Source excerpt:
---*---

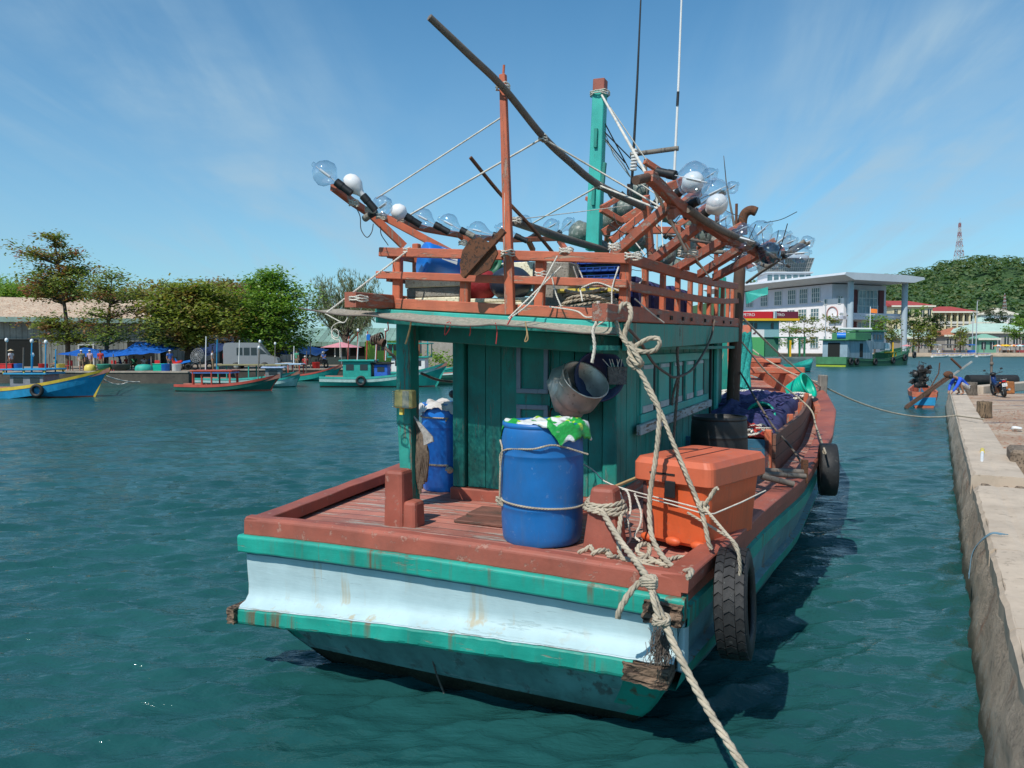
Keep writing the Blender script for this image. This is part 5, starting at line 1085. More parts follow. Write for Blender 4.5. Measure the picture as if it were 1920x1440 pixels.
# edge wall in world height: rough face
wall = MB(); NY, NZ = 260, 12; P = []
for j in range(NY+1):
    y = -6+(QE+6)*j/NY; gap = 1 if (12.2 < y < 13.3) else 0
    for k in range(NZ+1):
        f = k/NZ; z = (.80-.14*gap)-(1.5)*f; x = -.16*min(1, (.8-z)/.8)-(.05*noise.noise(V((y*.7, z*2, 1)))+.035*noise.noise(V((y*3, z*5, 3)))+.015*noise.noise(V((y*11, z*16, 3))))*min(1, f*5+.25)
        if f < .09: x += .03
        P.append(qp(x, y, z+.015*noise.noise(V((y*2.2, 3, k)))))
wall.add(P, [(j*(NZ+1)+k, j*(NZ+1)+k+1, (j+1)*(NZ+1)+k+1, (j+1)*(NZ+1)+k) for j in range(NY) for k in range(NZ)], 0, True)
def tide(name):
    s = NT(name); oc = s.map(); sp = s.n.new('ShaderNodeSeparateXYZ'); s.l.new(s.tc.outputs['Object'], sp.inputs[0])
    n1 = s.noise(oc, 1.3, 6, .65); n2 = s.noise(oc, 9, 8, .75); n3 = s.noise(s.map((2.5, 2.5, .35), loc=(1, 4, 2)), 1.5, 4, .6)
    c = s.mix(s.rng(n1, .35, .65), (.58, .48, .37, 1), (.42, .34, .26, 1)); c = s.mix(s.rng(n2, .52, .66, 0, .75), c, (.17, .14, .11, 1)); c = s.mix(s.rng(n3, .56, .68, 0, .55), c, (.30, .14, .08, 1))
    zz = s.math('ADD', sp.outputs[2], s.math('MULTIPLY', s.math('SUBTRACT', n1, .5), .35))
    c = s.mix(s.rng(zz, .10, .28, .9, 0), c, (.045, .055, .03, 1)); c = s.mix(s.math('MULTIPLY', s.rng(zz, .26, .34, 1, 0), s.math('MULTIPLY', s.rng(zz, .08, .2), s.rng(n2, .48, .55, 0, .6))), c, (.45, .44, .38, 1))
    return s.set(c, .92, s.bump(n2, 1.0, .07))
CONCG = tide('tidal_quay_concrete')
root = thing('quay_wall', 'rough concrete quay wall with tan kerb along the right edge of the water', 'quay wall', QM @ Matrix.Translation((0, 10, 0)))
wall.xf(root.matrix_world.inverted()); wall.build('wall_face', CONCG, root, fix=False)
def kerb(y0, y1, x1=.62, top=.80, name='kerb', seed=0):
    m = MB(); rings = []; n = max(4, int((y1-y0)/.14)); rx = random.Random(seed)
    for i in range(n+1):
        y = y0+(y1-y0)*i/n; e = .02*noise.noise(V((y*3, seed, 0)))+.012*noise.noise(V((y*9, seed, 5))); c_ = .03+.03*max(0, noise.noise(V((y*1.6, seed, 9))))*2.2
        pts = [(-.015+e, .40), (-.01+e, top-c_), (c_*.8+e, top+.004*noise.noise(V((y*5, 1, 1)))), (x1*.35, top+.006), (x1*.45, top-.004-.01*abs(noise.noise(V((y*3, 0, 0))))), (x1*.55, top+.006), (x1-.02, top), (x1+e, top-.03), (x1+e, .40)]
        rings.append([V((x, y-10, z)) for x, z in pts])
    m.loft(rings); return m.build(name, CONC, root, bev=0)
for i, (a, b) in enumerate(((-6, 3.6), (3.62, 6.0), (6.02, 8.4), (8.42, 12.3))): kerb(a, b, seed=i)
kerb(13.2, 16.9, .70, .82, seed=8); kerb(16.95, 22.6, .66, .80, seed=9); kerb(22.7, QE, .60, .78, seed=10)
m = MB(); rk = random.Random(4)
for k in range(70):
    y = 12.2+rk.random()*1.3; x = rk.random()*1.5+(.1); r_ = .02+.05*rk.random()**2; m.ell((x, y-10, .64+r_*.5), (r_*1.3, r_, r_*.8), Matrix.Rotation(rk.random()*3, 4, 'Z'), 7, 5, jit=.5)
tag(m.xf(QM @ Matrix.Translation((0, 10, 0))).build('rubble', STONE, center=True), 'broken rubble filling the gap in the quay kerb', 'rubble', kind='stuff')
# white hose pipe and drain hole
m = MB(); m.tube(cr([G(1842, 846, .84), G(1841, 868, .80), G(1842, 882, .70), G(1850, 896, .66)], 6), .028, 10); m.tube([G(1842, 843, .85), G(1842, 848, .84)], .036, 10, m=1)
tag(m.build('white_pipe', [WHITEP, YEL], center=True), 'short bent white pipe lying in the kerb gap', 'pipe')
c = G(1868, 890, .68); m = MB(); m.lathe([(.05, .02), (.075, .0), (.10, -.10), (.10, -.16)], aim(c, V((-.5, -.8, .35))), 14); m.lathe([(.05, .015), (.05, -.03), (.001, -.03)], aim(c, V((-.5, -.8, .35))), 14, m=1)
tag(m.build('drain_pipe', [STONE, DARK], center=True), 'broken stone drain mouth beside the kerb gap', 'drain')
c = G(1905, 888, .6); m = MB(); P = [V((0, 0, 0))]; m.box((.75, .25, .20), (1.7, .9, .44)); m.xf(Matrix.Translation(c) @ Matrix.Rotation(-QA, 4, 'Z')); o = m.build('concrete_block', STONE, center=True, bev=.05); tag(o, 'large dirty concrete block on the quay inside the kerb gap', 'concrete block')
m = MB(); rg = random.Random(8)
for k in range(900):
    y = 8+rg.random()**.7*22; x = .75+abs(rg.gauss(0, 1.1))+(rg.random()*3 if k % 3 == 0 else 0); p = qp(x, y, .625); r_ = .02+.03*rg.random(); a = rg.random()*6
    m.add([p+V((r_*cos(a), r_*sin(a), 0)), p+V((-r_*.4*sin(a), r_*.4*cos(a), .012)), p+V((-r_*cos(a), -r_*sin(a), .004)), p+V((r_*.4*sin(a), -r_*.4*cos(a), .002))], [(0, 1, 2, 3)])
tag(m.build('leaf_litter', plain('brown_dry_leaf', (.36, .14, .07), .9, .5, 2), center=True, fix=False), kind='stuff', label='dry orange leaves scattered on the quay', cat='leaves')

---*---

Problem: Reproduce all of the material exactly, apart from the pictures.

Solution for this exercise:
Keep writing the Blender script for this image. This is part 5, starting at line 1085. More parts follow. Write for Blender 4.5. Measure the picture as if it were 1920x1440 pixels.
# edge wall in world height: rough face
wall = MB(); NY, NZ = 260, 12; P = []
for j in range(NY+1):
    y = -6+(QE+6)*j/NY; gap = 1 if (12.2 < y < 13.3) else 0
    for k in range(NZ+1):
        f = k/NZ; z = (.80-.14*gap)-(1.5)*f; x = -.16*min(1, (.8-z)/.8)-(.05*noise.noise(V((y*.7, z*2, 1)))+.035*noise.noise(V((y*3, z*5, 3)))+.015*noise.noise(V((y*11, z*16, 3))))*min(1, f*5+.25)
        if f < .09: x += .03
        P.append(qp(x, y, z+.015*noise.noise(V((y*2.2, 3, k)))))
wall.add(P, [(j*(NZ+1)+k, j*(NZ+1)+k+1, (j+1)*(NZ+1)+k+1, (j+1)*(NZ+1)+k) for j in range(NY) for k in range(NZ)], 0, True)
def tide(name):
    s = NT(name); oc = s.map(); sp = s.n.new('ShaderNodeSeparateXYZ'); s.l.new(s.tc.outputs['Object'], sp.inputs[0])
    n1 = s.noise(oc, 1.3, 6, .65); n2 = s.noise(oc, 9, 8, .75); n3 = s.noise(s.map((2.5, 2.5, .35), loc=(1, 4, 2)), 1.5, 4, .6)
    c = s.mix(s.rng(n1, .35, .65), (.58, .48, .37, 1), (.42, .34, .26, 1)); c = s.mix(s.rng(n2, .52, .66, 0, .75), c, (.17, .14, .11, 1)); c = s.mix(s.rng(n3, .56, .68, 0, .55), c, (.30, .14, .08, 1))
    zz = s.math('ADD', sp.outputs[2], s.math('MULTIPLY', s.math('SUBTRACT', n1, .5), .35))
    c = s.mix(s.rng(zz, .10, .28, .9, 0), c, (.045, .055, .03, 1)); c = s.mix(s.math('MULTIPLY', s.rng(zz, .26, .34, 1, 0), s.math('MULTIPLY', s.rng(zz, .08, .2), s.rng(n2, .48, .55, 0, .6))), c, (.45, .44, .38, 1))
    return s.set(c, .92, s.bump(n2, 1.0, .07))
CONCG = tide('tidal_quay_concrete')
root = thing('quay_wall', 'rough concrete quay wall with tan kerb along the right edge of the water', 'quay wall', QM @ Matrix.Translation((0, 10, 0)))
wall.xf(root.matrix_world.inverted()); wall.build('wall_face', CONCG, root, fix=False)
def kerb(y0, y1, x1=.62, top=.80, name='kerb', seed=0):
    m = MB(); rings = []; n = max(4, int((y1-y0)/.14)); rx = random.Random(seed)
    for i in range(n+1):
        y = y0+(y1-y0)*i/n; e = .02*noise.noise(V((y*3, seed, 0)))+.012*noise.noise(V((y*9, seed, 5))); c_ = .03+.03*max(0, noise.noise(V((y*1.6, seed, 9))))*2.2
        pts = [(-.015+e, .40), (-.01+e, top-c_), (c_*.8+e, top+.004*noise.noise(V((y*5, 1, 1)))), (x1*.35, top+.006), (x1*.45, top-.004-.01*abs(noise.noise(V((y*3, 0, 0))))), (x1*.55, top+.006), (x1-.02, top), (x1+e, top-.03), (x1+e, .40)]
        rings.append([V((x, y-10, z)) for x, z in pts])
    m.loft(rings); return m.build(name, CONC, root, bev=0)
for i, (a, b) in enumerate(((-6, 3.6), (3.62, 6.0), (6.02, 8.4), (8.42, 12.3))): kerb(a, b, seed=i)
kerb(13.2, 16.9, .70, .82, seed=8); kerb(16.95, 22.6, .66, .80, seed=9); kerb(22.7, QE, .60, .78, seed=10)
m = MB(); rk = random.Random(4)
for k in range(70):
    y = 12.2+rk.random()*1.3; x = rk.random()*1.5+(.1); r_ = .02+.05*rk.random()**2; m.ell((x, y-10, .64+r_*.5), (r_*1.3, r_, r_*.8), Matrix.Rotation(rk.random()*3, 4, 'Z'), 7, 5, jit=.5)
tag(m.xf(QM @ Matrix.Translation((0, 10, 0))).build('rubble', STONE, center=True), 'broken rubble filling the gap in the quay kerb', 'rubble', kind='stuff')
# white hose pipe and drain hole
m = MB(); m.tube(cr([G(1842, 846, .84), G(1841, 868, .80), G(1842, 882, .70), G(1850, 896, .66)], 6), .028, 10); m.tube([G(1842, 843, .85), G(1842, 848, .84)], .036, 10, m=1)
tag(m.build('white_pipe', [WHITEP, YEL], center=True), 'short bent white pipe lying in the kerb gap', 'pipe')
c = G(1868, 890, .68); m = MB(); m.lathe([(.05, .02), (.075, .0), (.10, -.10), (.10, -.16)], aim(c, V((-.5, -.8, .35))), 14); m.lathe([(.05, .015), (.05, -.03), (.001, -.03)], aim(c, V((-.5, -.8, .35))), 14, m=1)
tag(m.build('drain_pipe', [STONE, DARK], center=True), 'broken stone drain mouth beside the kerb gap', 'drain')
c = G(1905, 888, .6); m = MB(); P = [V((0, 0, 0))]; m.box((.75, .25, .20), (1.7, .9, .44)); m.xf(Matrix.Translation(c) @ Matrix.Rotation(-QA, 4, 'Z')); o = m.build('concrete_block', STONE, center=True, bev=.05); tag(o, 'large dirty concrete block on the quay inside the kerb gap', 'concrete block')
m = MB(); rg = random.Random(8)
for k in range(900):
    y = 8+rg.random()**.7*22; x = .75+abs(rg.gauss(0, 1.1))+(rg.random()*3 if k % 3 == 0 else 0); p = qp(x, y, .625); r_ = .02+.03*rg.random(); a = rg.random()*6
    m.add([p+V((r_*cos(a), r_*sin(a), 0)), p+V((-r_*.4*sin(a), r_*.4*cos(a), .012)), p+V((-r_*cos(a), -r_*sin(a), .004)), p+V((r_*.4*sin(a), -r_*.4*cos(a), .002))], [(0, 1, 2, 3)])
tag(m.build('leaf_litter', plain('brown_dry_leaf', (.36, .14, .07), .9, .5, 2), center=True, fix=False), kind='stuff', label='dry orange leaves scattered on the quay', cat='leaves')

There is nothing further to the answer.